====== DATA ======

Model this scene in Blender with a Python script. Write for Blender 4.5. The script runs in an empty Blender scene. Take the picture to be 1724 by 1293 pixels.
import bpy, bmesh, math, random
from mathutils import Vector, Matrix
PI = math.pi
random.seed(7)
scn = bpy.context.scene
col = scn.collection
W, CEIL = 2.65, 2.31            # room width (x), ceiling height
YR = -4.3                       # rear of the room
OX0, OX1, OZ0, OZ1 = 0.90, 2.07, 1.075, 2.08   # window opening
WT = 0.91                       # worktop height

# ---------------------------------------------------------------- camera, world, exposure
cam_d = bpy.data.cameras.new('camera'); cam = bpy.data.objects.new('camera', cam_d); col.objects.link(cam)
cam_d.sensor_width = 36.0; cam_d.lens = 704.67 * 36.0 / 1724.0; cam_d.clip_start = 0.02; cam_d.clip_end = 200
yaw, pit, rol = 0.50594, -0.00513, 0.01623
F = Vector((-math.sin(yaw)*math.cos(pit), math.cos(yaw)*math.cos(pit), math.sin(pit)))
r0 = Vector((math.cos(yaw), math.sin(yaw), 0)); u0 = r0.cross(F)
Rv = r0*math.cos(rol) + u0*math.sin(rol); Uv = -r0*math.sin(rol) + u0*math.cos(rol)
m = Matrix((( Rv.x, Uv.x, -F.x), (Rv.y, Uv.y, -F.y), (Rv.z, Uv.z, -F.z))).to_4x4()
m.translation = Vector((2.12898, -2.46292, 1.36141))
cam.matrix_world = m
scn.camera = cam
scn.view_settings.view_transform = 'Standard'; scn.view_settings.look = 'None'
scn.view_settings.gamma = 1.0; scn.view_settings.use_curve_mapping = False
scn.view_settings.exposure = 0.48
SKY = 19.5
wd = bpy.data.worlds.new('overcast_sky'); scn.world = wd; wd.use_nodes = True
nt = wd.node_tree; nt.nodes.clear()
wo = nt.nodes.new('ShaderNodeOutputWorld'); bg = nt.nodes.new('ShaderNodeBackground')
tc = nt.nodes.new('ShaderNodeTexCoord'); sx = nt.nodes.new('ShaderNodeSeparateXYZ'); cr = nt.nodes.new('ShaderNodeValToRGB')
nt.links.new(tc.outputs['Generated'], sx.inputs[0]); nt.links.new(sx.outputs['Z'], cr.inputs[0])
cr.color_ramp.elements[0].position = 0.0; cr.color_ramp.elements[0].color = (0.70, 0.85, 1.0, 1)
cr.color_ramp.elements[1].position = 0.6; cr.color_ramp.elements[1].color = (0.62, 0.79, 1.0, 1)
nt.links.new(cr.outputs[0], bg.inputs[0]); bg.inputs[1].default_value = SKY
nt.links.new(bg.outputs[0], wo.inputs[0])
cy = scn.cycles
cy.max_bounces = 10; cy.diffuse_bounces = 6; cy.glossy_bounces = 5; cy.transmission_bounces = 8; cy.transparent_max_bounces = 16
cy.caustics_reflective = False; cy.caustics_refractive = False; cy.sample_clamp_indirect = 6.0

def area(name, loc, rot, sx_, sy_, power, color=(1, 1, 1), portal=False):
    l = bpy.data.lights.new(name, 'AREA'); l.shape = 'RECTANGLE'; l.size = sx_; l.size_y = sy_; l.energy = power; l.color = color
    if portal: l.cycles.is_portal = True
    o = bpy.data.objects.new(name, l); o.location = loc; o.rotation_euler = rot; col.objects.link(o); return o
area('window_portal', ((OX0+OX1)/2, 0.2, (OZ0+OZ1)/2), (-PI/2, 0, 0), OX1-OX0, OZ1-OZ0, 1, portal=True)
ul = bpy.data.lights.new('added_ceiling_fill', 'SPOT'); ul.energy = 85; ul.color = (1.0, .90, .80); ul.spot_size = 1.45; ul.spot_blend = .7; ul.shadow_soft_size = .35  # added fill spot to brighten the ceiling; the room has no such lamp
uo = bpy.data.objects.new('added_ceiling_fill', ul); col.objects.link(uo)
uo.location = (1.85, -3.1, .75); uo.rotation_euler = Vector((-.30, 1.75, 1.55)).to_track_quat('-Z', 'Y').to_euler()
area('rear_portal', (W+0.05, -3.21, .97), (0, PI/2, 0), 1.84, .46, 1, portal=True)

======

OBJECTIVE:
Everything in the listing above should be restated exactly.

RESULT FOR THIS EXERCISE:
Model this scene in Blender with a Python script. Write for Blender 4.5. The script runs in an empty Blender scene. Take the picture to be 1724 by 1293 pixels.
import bpy, bmesh, math, random
from mathutils import Vector, Matrix
PI = math.pi
random.seed(7)
scn = bpy.context.scene
col = scn.collection
W, CEIL = 2.65, 2.31            # room width (x), ceiling height
YR = -4.3                       # rear of the room
OX0, OX1, OZ0, OZ1 = 0.90, 2.07, 1.075, 2.08   # window opening
WT = 0.91                       # worktop height

# ---------------------------------------------------------------- camera, world, exposure
cam_d = bpy.data.cameras.new('camera'); cam = bpy.data.objects.new('camera', cam_d); col.objects.link(cam)
cam_d.sensor_width = 36.0; cam_d.lens = 704.67 * 36.0 / 1724.0; cam_d.clip_start = 0.02; cam_d.clip_end = 200
yaw, pit, rol = 0.50594, -0.00513, 0.01623
F = Vector((-math.sin(yaw)*math.cos(pit), math.cos(yaw)*math.cos(pit), math.sin(pit)))
r0 = Vector((math.cos(yaw), math.sin(yaw), 0)); u0 = r0.cross(F)
Rv = r0*math.cos(rol) + u0*math.sin(rol); Uv = -r0*math.sin(rol) + u0*math.cos(rol)
m = Matrix((( Rv.x, Uv.x, -F.x), (Rv.y, Uv.y, -F.y), (Rv.z, Uv.z, -F.z))).to_4x4()
m.translation = Vector((2.12898, -2.46292, 1.36141))
cam.matrix_world = m
scn.camera = cam
scn.view_settings.view_transform = 'Standard'; scn.view_settings.look = 'None'
scn.view_settings.gamma = 1.0; scn.view_settings.use_curve_mapping = False
scn.view_settings.exposure = 0.48
SKY = 19.5
wd = bpy.data.worlds.new('overcast_sky'); scn.world = wd; wd.use_nodes = True
nt = wd.node_tree; nt.nodes.clear()
wo = nt.nodes.new('ShaderNodeOutputWorld'); bg = nt.nodes.new('ShaderNodeBackground')
tc = nt.nodes.new('ShaderNodeTexCoord'); sx = nt.nodes.new('ShaderNodeSeparateXYZ'); cr = nt.nodes.new('ShaderNodeValToRGB')
nt.links.new(tc.outputs['Generated'], sx.inputs[0]); nt.links.new(sx.outputs['Z'], cr.inputs[0])
cr.color_ramp.elements[0].position = 0.0; cr.color_ramp.elements[0].color = (0.70, 0.85, 1.0, 1)
cr.color_ramp.elements[1].position = 0.6; cr.color_ramp.elements[1].color = (0.62, 0.79, 1.0, 1)
nt.links.new(cr.outputs[0], bg.inputs[0]); bg.inputs[1].default_value = SKY
nt.links.new(bg.outputs[0], wo.inputs[0])
cy = scn.cycles
cy.max_bounces = 10; cy.diffuse_bounces = 6; cy.glossy_bounces = 5; cy.transmission_bounces = 8; cy.transparent_max_bounces = 16
cy.caustics_reflective = False; cy.caustics_refractive = False; cy.sample_clamp_indirect = 6.0

def area(name, loc, rot, sx_, sy_, power, color=(1, 1, 1), portal=False):
    l = bpy.data.lights.new(name, 'AREA'); l.shape = 'RECTANGLE'; l.size = sx_; l.size_y = sy_; l.energy = power; l.color = color
    if portal: l.cycles.is_portal = True
    o = bpy.data.objects.new(name, l); o.location = loc; o.rotation_euler = rot; col.objects.link(o); return o
area('window_portal', ((OX0+OX1)/2, 0.2, (OZ0+OZ1)/2), (-PI/2, 0, 0), OX1-OX0, OZ1-OZ0, 1, portal=True)
ul = bpy.data.lights.new('added_ceiling_fill', 'SPOT'); ul.energy = 85; ul.color = (1.0, .90, .80); ul.spot_size = 1.45; ul.spot_blend = .7; ul.shadow_soft_size = .35  # added fill spot to brighten the ceiling; the room has no such lamp
uo = bpy.data.objects.new('added_ceiling_fill', ul); col.objects.link(uo)
uo.location = (1.85, -3.1, .75); uo.rotation_euler = Vector((-.30, 1.75, 1.55)).to_track_quat('-Z', 'Y').to_euler()
area('rear_portal', (W+0.05, -3.21, .97), (0, PI/2, 0), 1.84, .46, 1, portal=True)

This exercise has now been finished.